Re: [PATCH v5] rust: alloc: satisfy POSIX alignment requirement
From: Tamir Duberstein
Date: Wed Feb 12 2025 - 20:01:39 EST
On Wed, Feb 12, 2025 at 4:24 PM Tamir Duberstein <tamird@xxxxxxxxx> wrote:
>
> On Wed, Feb 12, 2025 at 3:58 PM Danilo Krummrich <dakr@xxxxxxxxxx> wrote:
> >
> > On Wed, Feb 12, 2025 at 03:47:11PM -0500, Tamir Duberstein wrote:
> > > Looks like I wasn't the only one to fall into the trap (rust/kernel/io.rs):
> > >
> > > #[inline]
> > > const fn io_addr_assert<U>(&self, offset: usize) -> usize {
> > > build_assert!(Self::offset_valid::<U>(offset, SIZE));
> > >
> > > self.addr() + offset
> > > }
> > >
> > > since offset isn't known at compile time, this can easily be misused?
> >
> > Well, that's intentional.
> >
> > iomem.readb(0x0) // succeeds if SIZE >=1
> > iomem.readb(foo) // fails if foo is not known at compile time
>
> By "fails" here you mean fail to link, right?
>
> > iomem.try_readb(foo) // succeeds if self.maxsize() >= 1
>
> Apologies for being dense throughout this discussion. Could you check
> my understanding?
>
> The trick is that `build_error` is marked `#[export_name =
> "rust_build_error"]` which isn't exported unless
> CONFIG_RUST_BUILD_ASSERT_ALLOW is defined, causing linking to it to
> fail. This even works for doctests, but not for #[test] in the kernel
> crate because they are built as part of the crate.

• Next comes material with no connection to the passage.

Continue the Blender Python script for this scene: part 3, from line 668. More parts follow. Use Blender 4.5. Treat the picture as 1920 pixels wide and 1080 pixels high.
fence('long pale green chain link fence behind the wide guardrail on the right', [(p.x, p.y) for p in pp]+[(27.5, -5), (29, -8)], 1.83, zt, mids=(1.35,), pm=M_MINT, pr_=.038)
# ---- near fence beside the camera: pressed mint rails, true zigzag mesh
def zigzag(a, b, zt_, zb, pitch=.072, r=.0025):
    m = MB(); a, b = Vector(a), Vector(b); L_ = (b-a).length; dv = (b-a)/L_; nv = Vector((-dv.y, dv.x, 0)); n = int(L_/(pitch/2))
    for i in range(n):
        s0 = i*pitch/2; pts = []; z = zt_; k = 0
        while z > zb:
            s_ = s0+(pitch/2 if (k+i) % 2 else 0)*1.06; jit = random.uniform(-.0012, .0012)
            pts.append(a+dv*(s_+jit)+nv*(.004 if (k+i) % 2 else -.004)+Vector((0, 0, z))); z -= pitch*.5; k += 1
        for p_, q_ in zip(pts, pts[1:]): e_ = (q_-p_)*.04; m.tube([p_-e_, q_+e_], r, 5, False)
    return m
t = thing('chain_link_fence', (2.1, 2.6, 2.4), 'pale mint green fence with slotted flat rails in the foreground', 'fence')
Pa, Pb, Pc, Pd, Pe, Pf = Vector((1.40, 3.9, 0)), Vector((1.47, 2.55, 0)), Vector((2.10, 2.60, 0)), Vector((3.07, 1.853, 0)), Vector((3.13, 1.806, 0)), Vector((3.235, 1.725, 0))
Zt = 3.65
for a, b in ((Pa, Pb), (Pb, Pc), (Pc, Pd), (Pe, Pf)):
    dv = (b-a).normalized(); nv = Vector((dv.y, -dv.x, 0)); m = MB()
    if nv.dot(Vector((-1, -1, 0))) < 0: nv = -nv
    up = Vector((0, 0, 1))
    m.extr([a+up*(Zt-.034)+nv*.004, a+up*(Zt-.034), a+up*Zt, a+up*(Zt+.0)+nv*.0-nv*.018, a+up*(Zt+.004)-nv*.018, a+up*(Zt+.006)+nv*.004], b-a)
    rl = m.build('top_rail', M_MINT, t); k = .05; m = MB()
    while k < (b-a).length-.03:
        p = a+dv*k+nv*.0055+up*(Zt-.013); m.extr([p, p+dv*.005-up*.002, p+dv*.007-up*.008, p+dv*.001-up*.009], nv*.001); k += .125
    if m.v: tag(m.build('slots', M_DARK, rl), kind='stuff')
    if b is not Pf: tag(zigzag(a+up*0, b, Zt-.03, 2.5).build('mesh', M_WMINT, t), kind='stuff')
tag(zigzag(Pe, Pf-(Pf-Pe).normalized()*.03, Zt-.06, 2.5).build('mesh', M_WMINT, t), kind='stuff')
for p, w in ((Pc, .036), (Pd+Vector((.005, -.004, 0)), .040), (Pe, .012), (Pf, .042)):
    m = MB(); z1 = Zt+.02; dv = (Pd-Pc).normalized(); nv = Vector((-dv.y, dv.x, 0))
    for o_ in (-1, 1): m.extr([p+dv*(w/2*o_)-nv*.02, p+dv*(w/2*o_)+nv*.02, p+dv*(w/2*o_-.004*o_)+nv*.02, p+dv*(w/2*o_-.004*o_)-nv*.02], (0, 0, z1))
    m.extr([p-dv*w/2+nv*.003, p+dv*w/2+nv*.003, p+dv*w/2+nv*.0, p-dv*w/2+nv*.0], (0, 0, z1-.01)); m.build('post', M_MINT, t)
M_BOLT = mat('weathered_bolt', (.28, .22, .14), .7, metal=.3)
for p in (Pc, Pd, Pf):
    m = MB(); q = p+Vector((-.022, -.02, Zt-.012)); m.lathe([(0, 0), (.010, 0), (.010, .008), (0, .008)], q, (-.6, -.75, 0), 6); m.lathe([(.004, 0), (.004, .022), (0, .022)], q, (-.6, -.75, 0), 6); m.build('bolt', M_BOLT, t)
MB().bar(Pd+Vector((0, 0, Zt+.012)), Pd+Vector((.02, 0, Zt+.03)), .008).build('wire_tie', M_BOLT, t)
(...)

The only to way
> make that work correctly is to put `build_error` in a crate all by
> itself.
Which of course, it is.
I thought maybe this was specific to building on macOS, but it
reproduces on Linux as well.
Gary, can you help me understand how the linker magic works? Is it
possible to make it work on the host as well?